Verschärft wird diese Lage noch mehr, wenn die Parteiregierung ihre Gewalt zur Begehung schwerster Verbrechen mißbraucht.
Über das Recht zum aktiven Widerstand besteht seit Jahrtausenden eine hin-und herwogende Diskussion, die bis heute noch nicht zur Ruhe gekommen ist. Eine große weit überwiegende Tradition bejaht für den äußersten Fall des staatlichen Notstandes dieses Recht, da es sinnlos erscheint, daß für die Launen eines verbrecherischen Gewalthabers das Volk geopfert wird. Auch der Treueid verliert dann seine Geltung, wenn der Inhaber der Gewalt von seiner Seite längst dem Volke die Treue gebrochen hat. Das Widerstandsrecht entspricht dabei auch dem von altersher übernommenen deutschen Recht. Das Recht zum aktiven Widerstand ist aber nicht unangefochten geblieben, und so gibt es unter den Staatsphilosophen, Juristen und Theologen auch eine Richtung, die sich gegen seine Erlaubtheit ausgesprochen hat.
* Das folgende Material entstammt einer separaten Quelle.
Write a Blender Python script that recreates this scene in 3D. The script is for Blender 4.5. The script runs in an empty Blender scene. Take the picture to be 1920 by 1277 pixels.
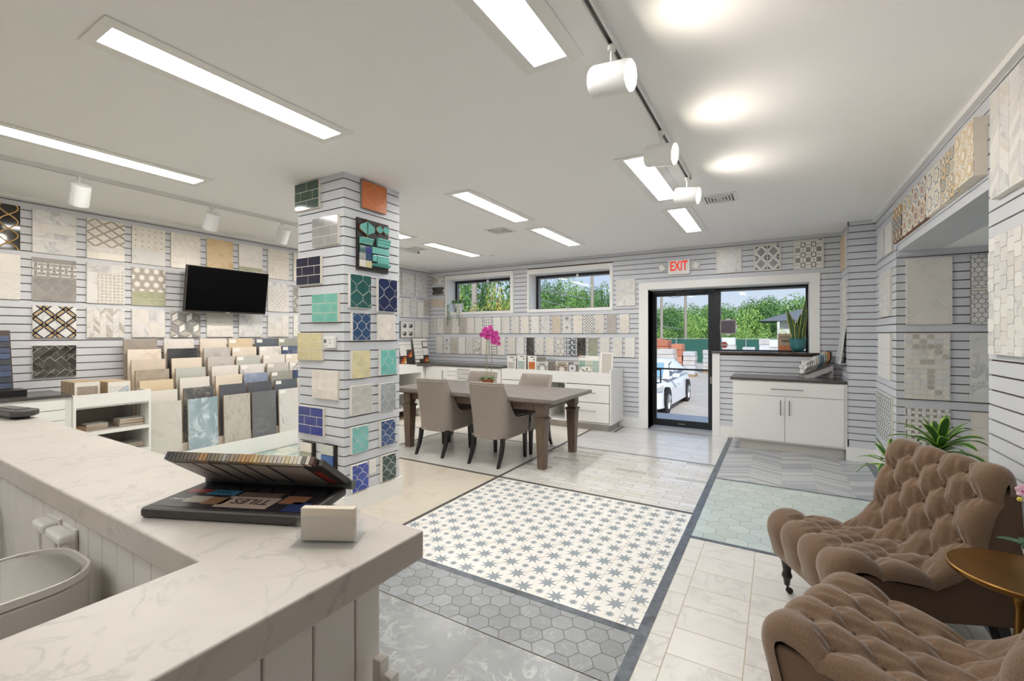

Die Folge dieser Kontroverse ist, daß man die Männer des Widerstandes rechtfertigen kann, ohne daß man deshalb den anderen, die den aktiven Widerstand nicht aus Feigheit, sondern aus Gewissensbedenken unterließen, schon deshalb einen Vorwurf machen müßte.
Eine spezielle theologische Frage möchte ich nur kurz berühren, ob nämlich ein aktiver Widerstand für den durch Eid Gebundenen ohne Schuld möglich ist oder ob hier ein unlösbarer Pflichtenkonflikt anzuerkennen ist. Die Untersuchung würde nähere theologische Ausführungen erfordern. Man möge darüber vergleichen: M. Pribilla, „Deutsche Schicksalsfragen“ (Frankfurt), S. 306, und Joh. Heckel, „Zur politischen Predigt“, S. 41.
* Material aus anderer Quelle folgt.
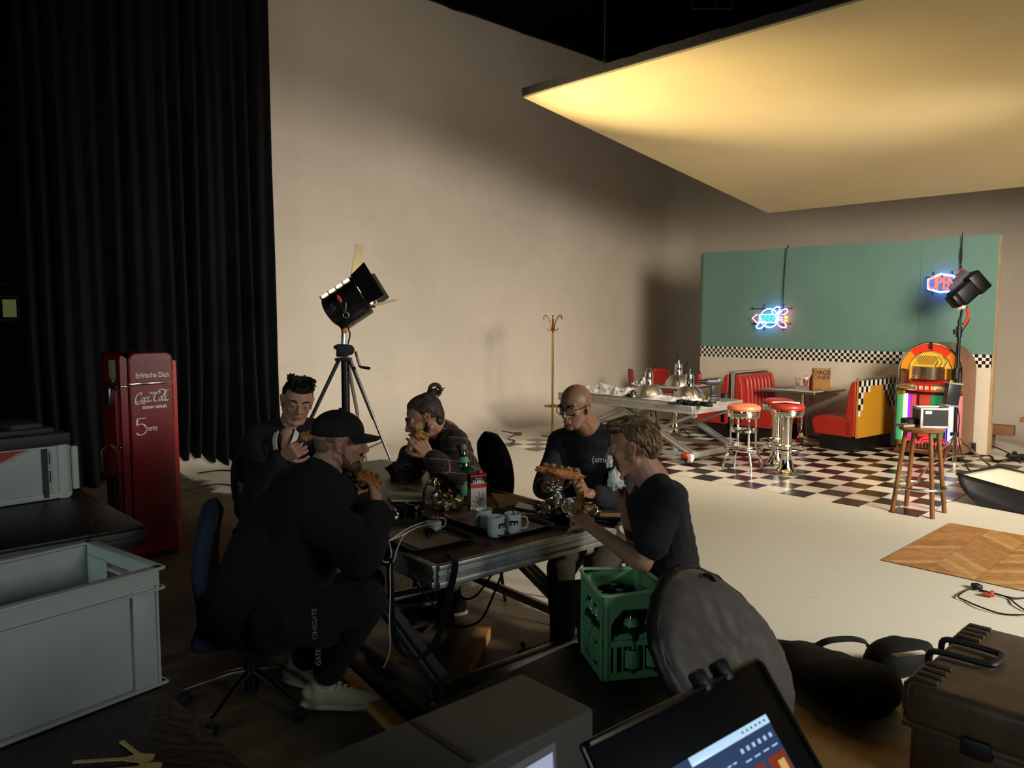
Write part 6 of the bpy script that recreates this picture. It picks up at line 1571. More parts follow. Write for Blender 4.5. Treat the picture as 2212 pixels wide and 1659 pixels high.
# ---------------------------------------------------------------- man in cap, near left, seen from behind
h2 = Head(D(735, 955, 3.50), (RT*.93+FW*.20+V((0, 0, -.12))), (0, 0, 1), 1.08)
J2 = dict(N=D(692, 1022, 3.48), SR=D(664, 1082, 3.22), SL=D(716, 1052, 3.70), ER=D(778, 1196, 3.20), WR=D(812, 1098, 3.42), EL=D(806, 1130, 3.80), WL=D(782, 1078, 3.72),
          HR=D(590, 1352, 3.26), HL=D(625, 1322, 3.58), KR=D(792, 1298, 3.30), KL=D(792, 1262, 3.70), AR=gz(702, 1532)+V((0, 0, .14)), AL=D(648, 1430, 3.78))
J2['AR'].z = .15; J2['AL'].z = .13
J2['toeR'] = RT+FW*.05; J2['toeL'] = RT*.7+FW*-.5
J2['handR'] = (((D(810, 1058, 3.50)-J2['WR']), (-RT*.75+FW*.5), -1), dict(curl=(.35, .65, .5), size=1.14, thumb_curl=.5))
J2['handL'] = (((D(776, 1046, 3.66)-J2['WL']), (RT*.3-FW*.7+V((0, 0, .4))), -1), dict(curl=(.5, .7, .5), size=1.1, thumb_curl=.4))
p2 = person('bearded man in black cap and black fleece coat eating, near left', J2, h2, skin2)
fl = M('black_fleece', '0a0a0c', 1.0, bump=1.0, bs=90)
def coat_extra(b):
    Hc = (J2['HR']+J2['HL'])/2; S = (J2['SR']+J2['SL'])/2; back = -RT
    for i in range(8):
        q = i/7; c = S.lerp(Hc, q)+back*(.05+.10*math.sin(PI*q*.9)); b.sph(c, (.19, .19, .13), seg=18, rings=10)
    for i in range(6):       # skirt of the coat hanging over the seat
        q = i/5; c = Hc+back*(.13-.02*i)+V((0, 0, .10-.022*i)); b.sph(c+V((0, 0, -.02)), (.20, .22, .11), seg=18)
        b.sph(c+RT*(.10+.02*i)+V((0, 0, -.01)), (.15, .19, .09), seg=16)
    b.cap(J2['N']+V((0, 0, -.07))+back*.05, J2['N']+V((0, 0, -.02))+back*.035, .085, .070)
    b.cap(J2['SR'], J2['ER'], .095, .088); b.cap(J2['ER'], J2['WR'].lerp(J2['ER'], .25), .092, .078)
    for i in range(5):
        q = .25+i*.14; c = J2['ER'].lerp(J2['WR'], q); dd = (J2['WR']-J2['ER']).normalized(); F_ = frame(dd); b.tube([c+F_ @ V((.073*math.cos(a), .073*math.sin(a), 0)) for a in [2*PI*k/18 for k in range(18)]], .017, 8, True)
garment('fleece_coat', p2, J2, fl, grow=.035, sleeve=1.85, noise=.010, ns=9, srad=(.085, .078, .062), bulk=1.12, extra=coat_extra, vox=.009)
trousers(p2, J2, M('black_jogger', '08080a', .95, bump=.2, bs=25), grow=.022, to=.90)
h2.eyes(p2, brow='3a2418')
b = B(); h2.E(b, (.046, 0, -.090), (.050, .050, .034))
for q in (-1, 1): h2.C(b, (.012, q*.058, -.045), (.034, q*.046, -.082), .010, .018)
h2.E(b, (.088, 0, -.044), (.013, .026, .008)); h2.C(b, (.075, 0, -.10), (.07, 0, -.115), .026, .018)
blob('beard', b, hairm('brown_beard', '5a3c28', '2a1a10'), p2, .005, 2, .0025, 70)
b = B(); h2.E(b, (-.062, 0, -.01), (.043, .066, .05)); h2.E(b, (-.02, 0, .02), (.080, .0795, .045)); blob('cropped_hair', b, M('stubble', '6a5244', .8, bump=.3, bs=200), p2, .005, 2)
capm = M('cap_black', '0a0a0b', .85, bump=.2, bs=90)
b = B(); h2.E(b, (-.014, 0, .046), (.108, .090, .088), seg=32, rings=20)
zc_ = .030
def cut(v): return (v-h2.c).dot(h2.u)/h2.k
def CT(v): return .034+.12*(v-h2.c).dot(h2.f)/h2.k
b.v = [v if cut(v) > CT(v) else v+h2.u*((CT(v)-cut(v))*h2.k) for v in b.v]; b.sph(h2.P(-.014, 0, .134), .009*h2.k)
cp = part('cap', b, capm, p2, world=True, smooth=60)
b = B()
def brim(u, v):
    a = (u-.5)*2.2; r0 = .088; r1 = .088+.070*math.cos(a*.72)**.8; r = r0+(r1-r0)*v; return h2.P(-.014+r*math.cos(a)*1.12, r*math.sin(a)*.92, .044-.008*v-.022*(math.sin(a)**2)*v)
b.grid(brim, 20, 8); o = part('cap_brim', b, capm, cp, world=True, smooth=80); md = o.modifiers.new('s', 'SOLIDIFY'); md.thickness = .006
b = B(); h2.strands(b, 0, None, None, 0, 0, 0)
strapc = M('cap_strap', '1c1c1c', .6); b.tube([h2.P(-.014-.108*math.cos(a), .090*math.sin(a), .028) for a in [-.6+.12*i for i in range(11)]], .006, 8, flat=.4); part('cap_strap', b, strapc, cp, world=True)
# shoes of the near man
wm_ = M('cream_sneaker', 'a8a088', .7, bump=.2, bs=50); ws_ = M('sneaker_sole', 'b5ac94', .6); wl_ = M('lace_cream', 'b8b09a', .8)
A2 = gz(702, 1532); shoe('sneaker', p2, A2+RT*.0, RT+FW*.02, (wm_, ws_, wl_), k=1.16)
A2 = V((J2['AL'].x, J2['AL'].y, 0)); shoe('sneaker', p2, A2, RT*.8-FW*.35, (M('sneaker_shaded_pink', 'a08a7c', .7), ws_, wl_), k=1.1, lift=.02)
b = B(); b.cap(J2['AR']+V((0, 0, -.01)), J2['AR']+V((0, 0, .07))+(J2['KR']-J2['AR'])*.02, .050, .048); part('sock', b, M('sock_white', '9a9c8e', .9, bump=.4, bs=80), p2, world=True)
# shoes of the others
dkm = (M('dark_sneaker', '16150f', .8), M('offwhite_sole', 'aea68e', .6), M('lace_dark', '2a2822', .8))
for p_, J_, tk in ((p5, J5, 'LR'), (p4, J4, 'LR'), (p3, J3, 'LR'), (p1, J1, 'LR')):
    for s in tk: shoe('sneaker', p_, V((J_['A'+s].x, J_['A'+s].y, 0)), J_['toe'+s], dkm, k=1.05)
# lanyard of the near man
t = thing('lanyard', 'black lanyard strap with white lettering hanging beside the near man\'s leg', 'strap', tuple(D(686, 1440, 3.12)))
b = B(); b.ribbon(spline([D(684, 1270, 2.97), D(683, 1310, 2.98), D(679, 1360, 3.00), D(687, 1400, 3.02), D(688, 1438, 3.04)], 6), RT*.012, .002); part('strap_band', b, M('strap_black', '0d0d0f', .7), t, world=True)
Rl = Mx.Rotation(0, 3, 'Z'); rr_ = face_rot(-FW, RT*-1.0); text('lettering', 'CINEGATE', .026, M('print_light', '8c8a86', .6), t, tuple(D(680, 1348, 2.985)), face_rot(-FW, -RT), ext=.0006)
text('lettering', 'GATE', .026, MATS['print_light'], t, tuple(D(688, 1420, 3.02)), face_rot(-FW, -RT), ext=.0006)

# ---------------------------------------------------------------- seats
navy = M('navy_fabric', '1c2238', .95, bump=.3, bs=80)
Hc = (J2['HR']+J2['HL'])/2
ch = office_chair('swivel chair with blue backrest and chrome star base, near left', (gz(545, 1518).x, gz(545, 1518).y), math.atan2(RT.y, RT.x)+.25, navy, h=.42, bo=.09)
dark_f = M('black_fabric', '0b0b0c', .95, bump=.2, bs=60)
a = (J1['HR']+J1['HL'])/2; office_chair('black padded chair holding the young man in the jacket', (a.x+.02, a.y, 0), math.atan2((-FW+RT*.4).y, (-FW+RT*.4).x), dark_f, h=.44, star=False)
a = (J3['HR']+J3['HL'])/2-RT*.12+FW*.1; office_chair('black padded chair behind the man in the plaid shirt', (a.x, a.y, 0), math.atan2((-RT-FW*.5).y, (-RT-FW*.5).x), dark_f, h=.50, star=False)
a = (J4['HR']+J4['HL'])/2; office_chair('black padded chair under the bald man', (a.x, a.y, 0), math.atan2((-FW).y, (-FW).x), dark_f, h=.44, star=False)
a = (J5['HR']+J5['HL'])/2; office_chair('low black padded stool under the blond man', (a.x, a.y, 0), math.atan2((-RT).y, (-RT).x), dark_f, h=.42, star=False, back=False)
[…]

Der 20. Juli und seine Voraussetzungen haben uns vor schwierige Fragen gestellt, besonders über Sinn und Grenzen des militärischen Gehorsams. Diese Fragen waren in ruhigen Zeiten verpönt und wurden scheu vermieden. Dieses Verschweigen war aber die Ursache vielfacher Unklarheit über die hier maßgeblichen Grundsätze, und aus der Unklarheit entsprang im furchtbaren Ernstfall die Unentschlossenheit.
Gewarnt durch die Vergangenheit, haben wir allen Grund, uns um die Überwindung dieser Unklarheit zu bemühen.